Nevers orders MMD shakeup

MMD president Nevers Mumba says he will not resign his position and instead has called for the reorganisation of the former ruling party, starting with the grassroots committees up to the provincial party structures to prepare for the next by-elections and the general election in 2016.

Dr. Mumba said he was annoyed with the performance of his party in the just ended Mangango parliamentary and local government by-elections.

He was addressing the media in Lusaka at the MMD secretariat yesterday.

Dr Mumba said the performance of the MMD in the just ended by-elections was a huge disappointment, to the extent that the outcome was heartbreaking to all genuine members.

He said there was need for the party leadership and general membership to take drastic measures in order to change the way things were moving in the MMD.

“The performance of the MMD in the Mangango parliamentary by elections and the 21 wards we participated in have clearly been a huge disappointment to me and all well-meaning members of the MMD who care deeply about the party. Although we refuse to lose hope and do not want to be down-cast with paralysis as a result of this disappointment, we have to accept that drastic measures have to be taken in order for our circumstances to change. All of us in the party have to take personal responsibility of this unfortunate performance,” said Dr. Mumba.

He said there was need for the former ruling party to start afresh and re-organize.

Dr Mumba attributed the loss to many factors among others failure to adapt to being in the opposition, leadership wrangles and MMD MPs’ appointment to serve in the PF government, a move he said had compromised MMD structures at the grassroots.

“This longevity out of government has created its own drawbacks as we have not been swift enough in our transition from being a ruling party to being in opposition. We have spent the last two and half years in very unproductive internal struggles that have without doubt impacted negatively on our performance,” he said.
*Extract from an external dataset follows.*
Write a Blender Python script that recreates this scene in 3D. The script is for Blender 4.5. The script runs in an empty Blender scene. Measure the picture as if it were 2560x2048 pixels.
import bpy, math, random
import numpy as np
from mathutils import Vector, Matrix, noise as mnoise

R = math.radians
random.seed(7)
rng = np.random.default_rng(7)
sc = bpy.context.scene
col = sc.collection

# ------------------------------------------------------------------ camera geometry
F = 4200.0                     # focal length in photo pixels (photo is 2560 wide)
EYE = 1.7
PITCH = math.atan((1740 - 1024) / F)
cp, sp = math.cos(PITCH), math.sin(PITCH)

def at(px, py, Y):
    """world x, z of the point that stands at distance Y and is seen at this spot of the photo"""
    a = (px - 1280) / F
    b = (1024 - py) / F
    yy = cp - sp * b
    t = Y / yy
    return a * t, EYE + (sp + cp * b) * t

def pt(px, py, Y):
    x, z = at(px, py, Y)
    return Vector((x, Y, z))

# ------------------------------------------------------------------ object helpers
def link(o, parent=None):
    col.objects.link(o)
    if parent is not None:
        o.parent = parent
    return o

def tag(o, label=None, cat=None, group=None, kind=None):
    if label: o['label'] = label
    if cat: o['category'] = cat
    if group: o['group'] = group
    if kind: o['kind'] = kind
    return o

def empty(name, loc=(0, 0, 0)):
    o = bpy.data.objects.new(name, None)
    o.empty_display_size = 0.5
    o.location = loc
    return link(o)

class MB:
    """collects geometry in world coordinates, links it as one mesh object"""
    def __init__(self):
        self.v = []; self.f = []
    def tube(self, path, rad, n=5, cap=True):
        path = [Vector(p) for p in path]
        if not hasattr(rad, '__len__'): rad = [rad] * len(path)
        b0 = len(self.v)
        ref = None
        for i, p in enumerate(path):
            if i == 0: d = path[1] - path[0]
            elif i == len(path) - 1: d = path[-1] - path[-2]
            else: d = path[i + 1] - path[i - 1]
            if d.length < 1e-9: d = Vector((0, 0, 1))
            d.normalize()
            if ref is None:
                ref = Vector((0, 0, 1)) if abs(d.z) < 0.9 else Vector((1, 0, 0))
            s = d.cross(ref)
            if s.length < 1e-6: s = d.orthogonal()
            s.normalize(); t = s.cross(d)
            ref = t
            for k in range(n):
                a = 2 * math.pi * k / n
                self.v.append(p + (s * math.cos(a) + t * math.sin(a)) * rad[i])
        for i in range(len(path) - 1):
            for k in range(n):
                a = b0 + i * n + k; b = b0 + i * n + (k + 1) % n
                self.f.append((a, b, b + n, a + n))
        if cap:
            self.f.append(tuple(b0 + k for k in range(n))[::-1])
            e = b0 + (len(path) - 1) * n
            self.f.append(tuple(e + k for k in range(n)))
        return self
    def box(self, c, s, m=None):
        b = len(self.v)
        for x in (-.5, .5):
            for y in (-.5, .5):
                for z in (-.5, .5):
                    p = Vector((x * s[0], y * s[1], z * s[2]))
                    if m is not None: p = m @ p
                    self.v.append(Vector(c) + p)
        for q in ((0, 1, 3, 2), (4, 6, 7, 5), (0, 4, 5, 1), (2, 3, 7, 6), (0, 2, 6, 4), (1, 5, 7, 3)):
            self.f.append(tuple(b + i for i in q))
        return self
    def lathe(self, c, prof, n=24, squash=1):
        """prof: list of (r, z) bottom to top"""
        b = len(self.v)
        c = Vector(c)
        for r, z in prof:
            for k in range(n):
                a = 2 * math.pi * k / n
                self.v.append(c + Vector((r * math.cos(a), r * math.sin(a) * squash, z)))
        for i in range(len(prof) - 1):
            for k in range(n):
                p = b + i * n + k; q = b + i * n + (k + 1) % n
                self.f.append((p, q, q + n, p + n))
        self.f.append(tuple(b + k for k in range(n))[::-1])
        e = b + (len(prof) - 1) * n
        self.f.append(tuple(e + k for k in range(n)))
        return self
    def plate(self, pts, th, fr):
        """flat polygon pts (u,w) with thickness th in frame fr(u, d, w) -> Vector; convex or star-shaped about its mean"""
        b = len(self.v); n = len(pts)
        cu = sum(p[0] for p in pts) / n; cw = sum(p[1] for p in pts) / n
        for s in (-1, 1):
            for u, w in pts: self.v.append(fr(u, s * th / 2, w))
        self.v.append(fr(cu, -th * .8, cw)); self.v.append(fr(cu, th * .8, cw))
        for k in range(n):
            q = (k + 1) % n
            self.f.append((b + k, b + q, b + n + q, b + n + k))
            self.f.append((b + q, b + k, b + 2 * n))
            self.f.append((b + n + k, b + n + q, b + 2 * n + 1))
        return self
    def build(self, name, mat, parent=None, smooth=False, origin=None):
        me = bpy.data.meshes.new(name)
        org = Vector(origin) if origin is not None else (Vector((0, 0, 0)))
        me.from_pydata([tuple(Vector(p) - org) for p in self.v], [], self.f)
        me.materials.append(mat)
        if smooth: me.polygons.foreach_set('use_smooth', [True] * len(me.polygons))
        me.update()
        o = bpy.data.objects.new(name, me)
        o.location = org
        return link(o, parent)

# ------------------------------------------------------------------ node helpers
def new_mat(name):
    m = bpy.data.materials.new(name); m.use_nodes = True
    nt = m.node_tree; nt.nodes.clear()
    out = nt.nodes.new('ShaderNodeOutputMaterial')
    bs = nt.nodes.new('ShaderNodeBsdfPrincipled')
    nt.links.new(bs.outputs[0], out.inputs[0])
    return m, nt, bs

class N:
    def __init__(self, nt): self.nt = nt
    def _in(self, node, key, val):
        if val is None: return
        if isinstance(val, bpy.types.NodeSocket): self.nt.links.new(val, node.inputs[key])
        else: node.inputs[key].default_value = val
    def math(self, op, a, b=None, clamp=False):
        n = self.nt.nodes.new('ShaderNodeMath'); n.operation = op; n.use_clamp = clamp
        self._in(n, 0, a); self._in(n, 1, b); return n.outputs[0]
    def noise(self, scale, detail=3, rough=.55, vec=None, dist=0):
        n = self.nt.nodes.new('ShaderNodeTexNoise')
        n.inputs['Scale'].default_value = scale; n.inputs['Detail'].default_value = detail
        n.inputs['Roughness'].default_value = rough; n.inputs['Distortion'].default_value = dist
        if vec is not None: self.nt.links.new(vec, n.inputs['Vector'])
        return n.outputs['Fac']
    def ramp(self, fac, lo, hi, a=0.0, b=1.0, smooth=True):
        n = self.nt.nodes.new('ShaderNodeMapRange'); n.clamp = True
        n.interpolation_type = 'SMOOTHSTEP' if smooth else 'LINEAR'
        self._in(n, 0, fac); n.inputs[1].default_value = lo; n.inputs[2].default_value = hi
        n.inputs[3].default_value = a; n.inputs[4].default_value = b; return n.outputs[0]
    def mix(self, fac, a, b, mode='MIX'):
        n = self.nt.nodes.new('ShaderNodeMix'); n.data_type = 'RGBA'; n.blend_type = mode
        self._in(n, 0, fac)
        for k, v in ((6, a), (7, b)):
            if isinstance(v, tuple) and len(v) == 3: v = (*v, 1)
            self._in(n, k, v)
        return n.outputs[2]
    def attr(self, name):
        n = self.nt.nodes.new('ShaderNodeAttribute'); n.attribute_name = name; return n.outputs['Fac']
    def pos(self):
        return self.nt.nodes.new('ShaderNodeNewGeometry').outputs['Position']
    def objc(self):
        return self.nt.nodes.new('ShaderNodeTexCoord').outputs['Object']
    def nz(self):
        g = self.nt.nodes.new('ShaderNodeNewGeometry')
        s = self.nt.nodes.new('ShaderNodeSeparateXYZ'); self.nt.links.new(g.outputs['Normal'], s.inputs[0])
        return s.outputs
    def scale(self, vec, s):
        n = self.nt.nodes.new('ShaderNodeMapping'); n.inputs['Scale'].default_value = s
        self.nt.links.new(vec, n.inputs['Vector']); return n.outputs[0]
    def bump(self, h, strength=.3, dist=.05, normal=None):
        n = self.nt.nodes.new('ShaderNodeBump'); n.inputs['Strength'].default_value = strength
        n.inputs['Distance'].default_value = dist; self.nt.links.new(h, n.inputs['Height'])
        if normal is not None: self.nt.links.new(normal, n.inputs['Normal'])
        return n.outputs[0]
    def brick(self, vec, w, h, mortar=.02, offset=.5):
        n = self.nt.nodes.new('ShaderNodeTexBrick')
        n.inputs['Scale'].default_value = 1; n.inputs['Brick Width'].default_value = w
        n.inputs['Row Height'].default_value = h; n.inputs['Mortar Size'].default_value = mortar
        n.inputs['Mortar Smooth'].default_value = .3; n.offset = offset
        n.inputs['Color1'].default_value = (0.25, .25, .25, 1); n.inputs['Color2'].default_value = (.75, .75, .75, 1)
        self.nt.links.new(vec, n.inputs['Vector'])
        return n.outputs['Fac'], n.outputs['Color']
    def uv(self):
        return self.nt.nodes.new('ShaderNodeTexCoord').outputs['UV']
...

Dr. Mumba said the MMD needed to re-start and prepare for more difficult battles yet to come.

“This realignment does not seek to blame or punish anyone or any group.

The realignment merely wishes to recognize that the party has now been forced to remake itself in the face of our poor performance in the last electoral contest. We cannot afford to take things for granted,” said Dr. Mumba.

He was flanked MMD national secretary Muhabi Lungu and national deputy chairperson Edgar Keembe.

Dr. Mumba also directed party national secretary to immediately begin the process of reorganizing the MMD, starting from the grassroots structure at ward level, through to the constituency, district and provincial level.

“It is my hope that this process will remake and re-energize our party so that our performance in by-elections and our general circumstances can improve for the better.

I have every confidence that by the time our national convention is held in line with our Constitution, the party will once again be in a state of battle-readiness,” said Dr. Mumba.

And the MMD has conceded defeat and have since congratulated the Patriotic Front and its candidate.

Dr. Mumba said although the party conceded defeat in the Mangango by-election, the result did not reflect the true picture on the ground.

“From the beginning of the campaign period, the nation was gripped by reports and images of electoral violence. Reports of armed gangs ferried into Mangango were the order of the day and the nation started to witness the onset of mayhem and inter-party violence.

“FODEP, SACCORD, the Electoral Commission of Zambia (ECZ) and the local traditional leadership all expressed and shared concerns about the violence that ensued, ending up in people being assaulted, property destroyed and a member of Parliament arrested,” he said. Dr. Mumba warned that such kind of Stone Age politics should be resisted and all perpetrators brought to justice.

He reminded all political players to reflect on what happened in Rwanda, saying that the 1994 genocide was as a result of violence and tribal politics.

“All parties that wish to persuade the electorate to vote for them should do so maturely and by using persuasive intellectual arguments, not by throwing stones, burning bridges or hacking each other using pangas and axes,” said Dr. Mumba.